*Data for the task*:
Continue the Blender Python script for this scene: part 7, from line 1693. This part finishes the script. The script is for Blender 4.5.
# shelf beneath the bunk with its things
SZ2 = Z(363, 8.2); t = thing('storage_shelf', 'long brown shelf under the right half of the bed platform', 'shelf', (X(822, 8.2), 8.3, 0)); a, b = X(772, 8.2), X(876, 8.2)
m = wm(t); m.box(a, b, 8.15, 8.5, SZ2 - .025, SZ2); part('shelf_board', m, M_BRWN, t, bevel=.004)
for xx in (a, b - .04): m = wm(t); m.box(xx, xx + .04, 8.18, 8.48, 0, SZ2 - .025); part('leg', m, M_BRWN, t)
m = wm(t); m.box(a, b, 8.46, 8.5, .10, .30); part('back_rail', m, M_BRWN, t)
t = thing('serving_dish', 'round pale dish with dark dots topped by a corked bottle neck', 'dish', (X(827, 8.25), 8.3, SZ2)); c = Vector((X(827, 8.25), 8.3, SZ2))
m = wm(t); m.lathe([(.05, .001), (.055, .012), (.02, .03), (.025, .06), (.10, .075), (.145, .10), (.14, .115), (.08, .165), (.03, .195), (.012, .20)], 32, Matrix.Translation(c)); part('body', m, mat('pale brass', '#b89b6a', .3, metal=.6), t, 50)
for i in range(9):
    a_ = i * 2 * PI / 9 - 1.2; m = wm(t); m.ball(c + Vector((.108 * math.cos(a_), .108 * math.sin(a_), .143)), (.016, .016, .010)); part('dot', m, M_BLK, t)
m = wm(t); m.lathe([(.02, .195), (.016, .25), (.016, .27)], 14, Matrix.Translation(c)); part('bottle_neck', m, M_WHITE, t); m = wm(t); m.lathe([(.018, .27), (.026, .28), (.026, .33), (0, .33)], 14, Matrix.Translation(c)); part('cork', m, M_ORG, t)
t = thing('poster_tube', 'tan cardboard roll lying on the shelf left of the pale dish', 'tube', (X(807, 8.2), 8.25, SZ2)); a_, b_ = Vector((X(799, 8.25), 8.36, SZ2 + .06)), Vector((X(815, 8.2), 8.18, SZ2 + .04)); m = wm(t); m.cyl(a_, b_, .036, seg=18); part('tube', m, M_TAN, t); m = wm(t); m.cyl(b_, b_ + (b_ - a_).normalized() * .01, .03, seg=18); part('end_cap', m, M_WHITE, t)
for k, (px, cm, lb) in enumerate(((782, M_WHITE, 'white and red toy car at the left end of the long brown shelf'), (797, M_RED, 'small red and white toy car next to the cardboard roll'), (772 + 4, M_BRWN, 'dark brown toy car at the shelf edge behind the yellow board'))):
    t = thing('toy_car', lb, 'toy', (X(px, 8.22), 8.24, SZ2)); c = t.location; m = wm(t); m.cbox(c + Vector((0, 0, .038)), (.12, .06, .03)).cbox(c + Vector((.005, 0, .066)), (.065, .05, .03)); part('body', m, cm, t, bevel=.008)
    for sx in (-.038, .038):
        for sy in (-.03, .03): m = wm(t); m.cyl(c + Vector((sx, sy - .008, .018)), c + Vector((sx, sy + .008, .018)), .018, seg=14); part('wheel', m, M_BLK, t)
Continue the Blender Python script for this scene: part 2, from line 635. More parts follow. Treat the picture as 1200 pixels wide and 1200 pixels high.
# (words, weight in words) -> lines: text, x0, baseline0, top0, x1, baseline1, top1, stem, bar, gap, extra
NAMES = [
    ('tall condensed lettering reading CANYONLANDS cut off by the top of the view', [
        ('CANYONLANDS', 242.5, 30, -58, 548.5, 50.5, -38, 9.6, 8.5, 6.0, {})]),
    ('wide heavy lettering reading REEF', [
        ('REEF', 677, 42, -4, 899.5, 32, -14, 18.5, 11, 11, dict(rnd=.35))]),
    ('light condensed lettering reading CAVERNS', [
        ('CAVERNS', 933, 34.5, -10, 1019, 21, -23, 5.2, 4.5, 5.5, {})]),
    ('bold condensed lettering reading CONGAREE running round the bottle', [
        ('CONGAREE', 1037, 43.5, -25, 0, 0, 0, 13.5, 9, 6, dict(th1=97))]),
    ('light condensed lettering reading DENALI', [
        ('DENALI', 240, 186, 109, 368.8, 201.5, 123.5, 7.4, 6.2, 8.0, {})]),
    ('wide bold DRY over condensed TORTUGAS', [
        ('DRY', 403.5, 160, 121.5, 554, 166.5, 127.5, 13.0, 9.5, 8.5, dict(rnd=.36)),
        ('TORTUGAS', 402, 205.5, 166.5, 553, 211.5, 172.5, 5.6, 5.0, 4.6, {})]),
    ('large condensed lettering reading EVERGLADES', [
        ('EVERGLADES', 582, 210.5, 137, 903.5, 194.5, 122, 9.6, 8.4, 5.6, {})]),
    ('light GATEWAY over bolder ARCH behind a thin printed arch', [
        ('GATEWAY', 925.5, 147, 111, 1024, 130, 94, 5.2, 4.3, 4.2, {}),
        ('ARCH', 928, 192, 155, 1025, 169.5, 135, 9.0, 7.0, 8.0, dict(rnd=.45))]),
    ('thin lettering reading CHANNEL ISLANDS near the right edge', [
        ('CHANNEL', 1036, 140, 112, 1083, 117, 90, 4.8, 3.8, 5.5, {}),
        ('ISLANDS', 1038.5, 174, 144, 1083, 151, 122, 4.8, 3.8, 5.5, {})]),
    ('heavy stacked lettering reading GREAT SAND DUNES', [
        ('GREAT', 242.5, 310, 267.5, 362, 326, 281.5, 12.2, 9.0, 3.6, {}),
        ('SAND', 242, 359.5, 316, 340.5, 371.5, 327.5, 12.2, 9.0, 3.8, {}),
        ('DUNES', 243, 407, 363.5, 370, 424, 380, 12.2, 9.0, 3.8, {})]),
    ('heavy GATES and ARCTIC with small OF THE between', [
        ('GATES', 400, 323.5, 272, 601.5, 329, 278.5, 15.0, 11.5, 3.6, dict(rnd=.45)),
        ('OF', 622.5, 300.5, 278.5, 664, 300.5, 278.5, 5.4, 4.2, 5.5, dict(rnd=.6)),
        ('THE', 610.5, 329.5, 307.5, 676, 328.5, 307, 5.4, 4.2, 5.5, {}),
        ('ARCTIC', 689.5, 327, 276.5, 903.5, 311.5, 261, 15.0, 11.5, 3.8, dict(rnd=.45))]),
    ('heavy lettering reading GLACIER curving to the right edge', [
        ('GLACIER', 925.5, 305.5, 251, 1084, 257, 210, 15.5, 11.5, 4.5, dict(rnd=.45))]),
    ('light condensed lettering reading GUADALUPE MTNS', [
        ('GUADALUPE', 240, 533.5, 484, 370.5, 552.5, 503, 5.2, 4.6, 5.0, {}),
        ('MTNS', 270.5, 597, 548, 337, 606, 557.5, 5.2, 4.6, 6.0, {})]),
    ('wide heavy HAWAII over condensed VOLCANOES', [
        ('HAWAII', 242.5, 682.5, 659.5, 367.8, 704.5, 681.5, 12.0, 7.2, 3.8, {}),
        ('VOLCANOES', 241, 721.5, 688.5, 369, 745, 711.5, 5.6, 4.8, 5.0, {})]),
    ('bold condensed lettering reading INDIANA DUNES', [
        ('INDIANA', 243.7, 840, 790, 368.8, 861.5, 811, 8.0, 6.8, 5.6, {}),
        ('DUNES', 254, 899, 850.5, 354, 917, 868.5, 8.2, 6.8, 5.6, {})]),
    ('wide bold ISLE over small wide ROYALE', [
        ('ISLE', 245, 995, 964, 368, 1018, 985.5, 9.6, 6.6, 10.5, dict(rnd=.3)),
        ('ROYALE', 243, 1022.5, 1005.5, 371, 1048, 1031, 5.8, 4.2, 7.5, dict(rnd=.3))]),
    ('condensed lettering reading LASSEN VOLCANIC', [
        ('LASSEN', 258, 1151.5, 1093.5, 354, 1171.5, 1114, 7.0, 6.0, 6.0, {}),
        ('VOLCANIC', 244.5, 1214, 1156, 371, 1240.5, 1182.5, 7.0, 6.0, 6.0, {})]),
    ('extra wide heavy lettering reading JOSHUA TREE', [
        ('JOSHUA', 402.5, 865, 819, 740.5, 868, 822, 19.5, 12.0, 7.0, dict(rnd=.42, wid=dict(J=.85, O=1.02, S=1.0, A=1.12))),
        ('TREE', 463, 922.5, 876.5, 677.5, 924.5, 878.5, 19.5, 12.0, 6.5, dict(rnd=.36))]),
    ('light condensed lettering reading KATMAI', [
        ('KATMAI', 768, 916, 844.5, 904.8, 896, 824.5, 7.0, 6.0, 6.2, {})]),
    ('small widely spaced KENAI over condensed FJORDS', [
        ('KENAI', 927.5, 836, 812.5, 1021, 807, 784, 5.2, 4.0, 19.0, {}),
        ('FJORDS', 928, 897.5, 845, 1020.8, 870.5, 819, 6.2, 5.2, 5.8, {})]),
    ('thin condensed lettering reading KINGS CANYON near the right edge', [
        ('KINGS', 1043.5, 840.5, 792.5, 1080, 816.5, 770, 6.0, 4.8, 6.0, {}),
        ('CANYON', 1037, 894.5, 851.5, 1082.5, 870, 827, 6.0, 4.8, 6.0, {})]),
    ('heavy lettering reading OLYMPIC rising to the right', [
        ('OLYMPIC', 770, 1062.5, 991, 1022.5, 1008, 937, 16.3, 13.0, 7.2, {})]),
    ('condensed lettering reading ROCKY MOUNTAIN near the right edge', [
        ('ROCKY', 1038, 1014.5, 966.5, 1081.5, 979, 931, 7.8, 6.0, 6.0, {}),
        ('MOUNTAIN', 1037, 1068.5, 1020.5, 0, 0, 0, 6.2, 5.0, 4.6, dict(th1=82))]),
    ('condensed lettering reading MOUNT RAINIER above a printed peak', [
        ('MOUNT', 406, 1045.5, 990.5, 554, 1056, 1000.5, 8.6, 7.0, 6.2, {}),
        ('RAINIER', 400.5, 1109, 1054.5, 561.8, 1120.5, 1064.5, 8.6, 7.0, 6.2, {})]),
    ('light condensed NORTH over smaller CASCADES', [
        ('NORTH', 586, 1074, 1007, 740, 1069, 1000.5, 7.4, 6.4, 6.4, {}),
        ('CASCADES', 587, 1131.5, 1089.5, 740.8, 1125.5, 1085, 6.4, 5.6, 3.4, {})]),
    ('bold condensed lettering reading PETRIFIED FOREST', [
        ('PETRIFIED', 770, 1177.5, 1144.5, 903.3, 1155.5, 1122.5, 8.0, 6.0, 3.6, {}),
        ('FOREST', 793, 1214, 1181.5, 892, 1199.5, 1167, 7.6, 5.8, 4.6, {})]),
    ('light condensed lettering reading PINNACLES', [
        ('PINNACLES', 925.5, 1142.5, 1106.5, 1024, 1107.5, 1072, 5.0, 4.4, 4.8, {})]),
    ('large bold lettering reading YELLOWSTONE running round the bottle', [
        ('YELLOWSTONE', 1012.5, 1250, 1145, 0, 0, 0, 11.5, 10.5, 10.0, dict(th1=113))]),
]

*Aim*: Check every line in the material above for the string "scene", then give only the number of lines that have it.

*The reply*: 2